* BEGIN *

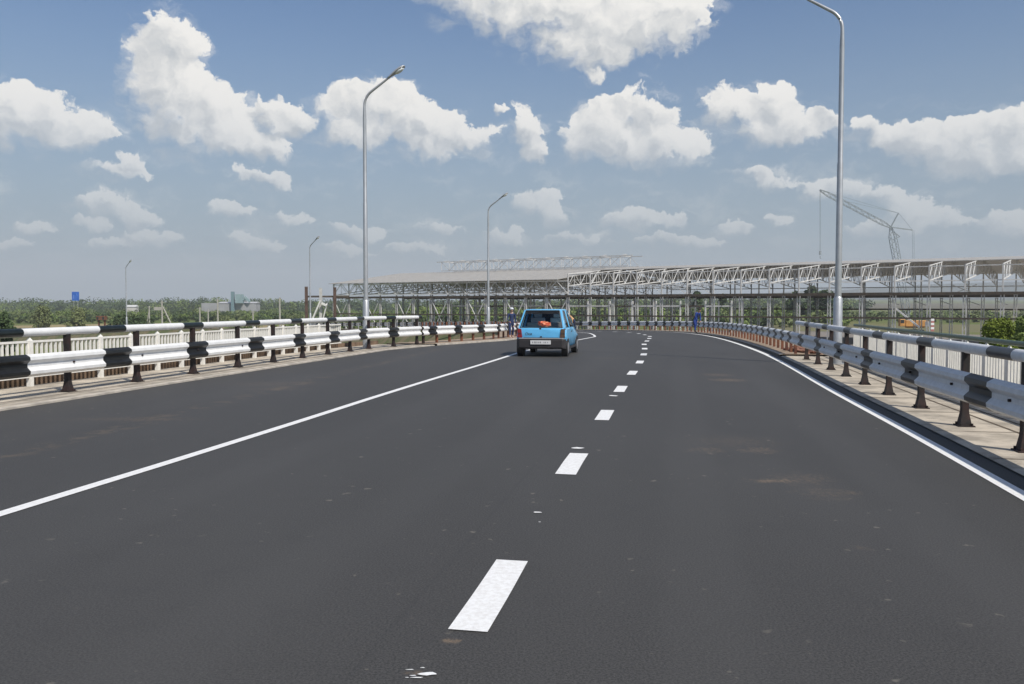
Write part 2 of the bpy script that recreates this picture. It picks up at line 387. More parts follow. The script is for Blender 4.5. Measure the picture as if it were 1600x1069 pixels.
for (X, Y, rx, ry) in ((670,1056,.04,.018),(841,802,.03,.02),(843,817,.008,.008),(903,701,.06,.05),(640,1050,.02,.004),(652,1063,.03,.005),(660,1048,.012,.004),(645,1058,.012,.004),(636,1062,.008,.004),(958,619,.1,.08)):
    splat(X, Y, rx, ry).build('paint_splash', WPAINT, road)
# kerbs, footway strips, bridge deck
def strip(name, tab_in, tab_out, y0, y1, z0, z1, mats, face=None, kind='structure', lip=.09):
    mb = MB(); a, _ = line(tab_in, y0, y1); a2, _ = line(tab_in, y0, y1, .5, lip if tab_out[0][1] > tab_in[0][1] else -lip); b, _ = line(tab_out, y0, y1)
    ribbon(mb, a, a, -.05, z1, 1); ribbon(mb, a, a2, z1, z1 + .012, 2); ribbon(mb, a2, b, z1 + .012, z1 + .012, 0); ribbon(mb, b, b, z1 + .012, z0, 0)
    return tag(mb.build(name, mats), kind=kind)
YB_R = 27.0; YB_L = 33.0
tl = [(y, o - 2.0) for y, o in O_LBAR]; tr = [(y, o + 2.0) for y, o in O_RBAR]
strip('footway', O_RKERB, tr, Y0, YB_R, -1.1, .018, [CONC, BITU_SHADE, CONC], lip=.05)
strip('footway', tab_l, tl, Y0, YB_L, -1.1, .03, [CONC, CONCL, CONCL])
SHOULD = mat('sandy_shoulder', (.36, .27, .19), .95, var=.35, vscale=2.2, bump=.4, bscale=12)
strip('verge', O_RKERB, [(y, o + 1.6) for y, o in O_RBAR], YB_R, Y1, -1.0, .06, [SHOULD, BITU_SHADE, CONCL])
strip('verge', tab_l, [(y, o - 1.4) for y, o in O_LBAR], YB_L, Y1, -1.0, .06, [SHOULD, CONCL, CONCL])
mb = MB()
for tab, y1 in (([(y, o - 1.62) for y, o in O_LBAR], YB_L), ([(y, o + 1.62) for y, o in O_RBAR], YB_R)):
    a, _ = line(tab, Y0, y1); b, _ = line([(y, o + (.12 if tab[0][1] > 0 else -.12)) for y, o in tab], Y0, y1); ribbon(mb, a, a, 0, .19); ribbon(mb, a, b, .19, .19); ribbon(mb, b, b, .19, -.2)
tag(mb.build('bridge_edge_kerb', mat('dirty_edge', (.20, .135, .09), .95, var=.5, vscale=3)), kind='structure')
# kerb lines of the left footway: joints
mb = MB()
for ex, w, m_ in ((.30, .02, 0), (.52, .05, 1), (.18, .03, 0)):
    a, _ = line(O_LBAR, Y0, YB_L, .5, ex - w / 2); b, _ = line(O_LBAR, Y0, YB_L, .5, ex + w / 2); ribbon(mb, a, b, .047, mi=m_)
tag(mb.build('footway_joint', [mat('dirt_joint', (.15, .115, .08), .95, var=.4), mat('pale_joint', (.46, .41, .35), .9, var=.2)]), kind='structure')
mb = MB()
for s_ in np.arange(s_of_y(1), s_of_y(YB_R), 2.0):
    y = np.interp(s_, S, RP[:, 1]); a = []
    for o in (.26, 2.9): a.append([np.interp(s_, S, RP[:, j]) + np.interp(s_, S, NR[:, j]) * o for j in (0, 1)])
    t = np.array([np.interp(s_, S, T[:, 0]), np.interp(s_, S, T[:, 1])]) * .012
    mb.add([(a[0][0] - t[0], a[0][1] - t[1], zr(y) + .035), (a[1][0] - t[0], a[1][1] - t[1], zr(y) + .035), (a[1][0] + t[0], a[1][1] + t[1], zr(y) + .035), (a[0][0] + t[0], a[0][1] + t[1], zr(y) + .035)], [(0, 1, 2, 3)])
for ex in (.45, .75, 1.0):
    a, _ = line(O_RBAR, Y0, YB_R, .5, ex - .018); b, _ = line(O_RBAR, Y0, YB_R, .5, ex + .018); ribbon(mb, a, b, .035)
tag(mb.build('footway_joint', MATS['dirt_joint']), kind='structure')
mb = MB(); a, _ = line(tl, Y0, YB_L, 1.0, .02); b, _ = line(tr, Y0, YB_L, 1.0, -.02); ribbon(mb, a, b, -1.1); tag(mb.build('bridge_deck', CONC), kind='structure')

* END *

* [Exercise brief]: Repeat the material above verbatim. Leave the pictures behind.

* [Solution for this exercise]:
Write part 2 of the bpy script that recreates this picture. It picks up at line 387. More parts follow. The script is for Blender 4.5. Measure the picture as if it were 1600x1069 pixels.
for (X, Y, rx, ry) in ((670,1056,.04,.018),(841,802,.03,.02),(843,817,.008,.008),(903,701,.06,.05),(640,1050,.02,.004),(652,1063,.03,.005),(660,1048,.012,.004),(645,1058,.012,.004),(636,1062,.008,.004),(958,619,.1,.08)):
    splat(X, Y, rx, ry).build('paint_splash', WPAINT, road)
# kerbs, footway strips, bridge deck
def strip(name, tab_in, tab_out, y0, y1, z0, z1, mats, face=None, kind='structure', lip=.09):
    mb = MB(); a, _ = line(tab_in, y0, y1); a2, _ = line(tab_in, y0, y1, .5, lip if tab_out[0][1] > tab_in[0][1] else -lip); b, _ = line(tab_out, y0, y1)
    ribbon(mb, a, a, -.05, z1, 1); ribbon(mb, a, a2, z1, z1 + .012, 2); ribbon(mb, a2, b, z1 + .012, z1 + .012, 0); ribbon(mb, b, b, z1 + .012, z0, 0)
    return tag(mb.build(name, mats), kind=kind)
YB_R = 27.0; YB_L = 33.0
tl = [(y, o - 2.0) for y, o in O_LBAR]; tr = [(y, o + 2.0) for y, o in O_RBAR]
strip('footway', O_RKERB, tr, Y0, YB_R, -1.1, .018, [CONC, BITU_SHADE, CONC], lip=.05)
strip('footway', tab_l, tl, Y0, YB_L, -1.1, .03, [CONC, CONCL, CONCL])
SHOULD = mat('sandy_shoulder', (.36, .27, .19), .95, var=.35, vscale=2.2, bump=.4, bscale=12)
strip('verge', O_RKERB, [(y, o + 1.6) for y, o in O_RBAR], YB_R, Y1, -1.0, .06, [SHOULD, BITU_SHADE, CONCL])
strip('verge', tab_l, [(y, o - 1.4) for y, o in O_LBAR], YB_L, Y1, -1.0, .06, [SHOULD, CONCL, CONCL])
mb = MB()
for tab, y1 in (([(y, o - 1.62) for y, o in O_LBAR], YB_L), ([(y, o + 1.62) for y, o in O_RBAR], YB_R)):
    a, _ = line(tab, Y0, y1); b, _ = line([(y, o + (.12 if tab[0][1] > 0 else -.12)) for y, o in tab], Y0, y1); ribbon(mb, a, a, 0, .19); ribbon(mb, a, b, .19, .19); ribbon(mb, b, b, .19, -.2)
tag(mb.build('bridge_edge_kerb', mat('dirty_edge', (.20, .135, .09), .95, var=.5, vscale=3)), kind='structure')
# kerb lines of the left footway: joints
mb = MB()
for ex, w, m_ in ((.30, .02, 0), (.52, .05, 1), (.18, .03, 0)):
    a, _ = line(O_LBAR, Y0, YB_L, .5, ex - w / 2); b, _ = line(O_LBAR, Y0, YB_L, .5, ex + w / 2); ribbon(mb, a, b, .047, mi=m_)
tag(mb.build('footway_joint', [mat('dirt_joint', (.15, .115, .08), .95, var=.4), mat('pale_joint', (.46, .41, .35), .9, var=.2)]), kind='structure')
mb = MB()
for s_ in np.arange(s_of_y(1), s_of_y(YB_R), 2.0):
    y = np.interp(s_, S, RP[:, 1]); a = []
    for o in (.26, 2.9): a.append([np.interp(s_, S, RP[:, j]) + np.interp(s_, S, NR[:, j]) * o for j in (0, 1)])
    t = np.array([np.interp(s_, S, T[:, 0]), np.interp(s_, S, T[:, 1])]) * .012
    mb.add([(a[0][0] - t[0], a[0][1] - t[1], zr(y) + .035), (a[1][0] - t[0], a[1][1] - t[1], zr(y) + .035), (a[1][0] + t[0], a[1][1] + t[1], zr(y) + .035), (a[0][0] + t[0], a[0][1] + t[1], zr(y) + .035)], [(0, 1, 2, 3)])
for ex in (.45, .75, 1.0):
    a, _ = line(O_RBAR, Y0, YB_R, .5, ex - .018); b, _ = line(O_RBAR, Y0, YB_R, .5, ex + .018); ribbon(mb, a, b, .035)
tag(mb.build('footway_joint', MATS['dirt_joint']), kind='structure')
mb = MB(); a, _ = line(tl, Y0, YB_L, 1.0, .02); b, _ = line(tr, Y0, YB_L, 1.0, -.02); ribbon(mb, a, b, -1.1); tag(mb.build('bridge_deck', CONC), kind='structure')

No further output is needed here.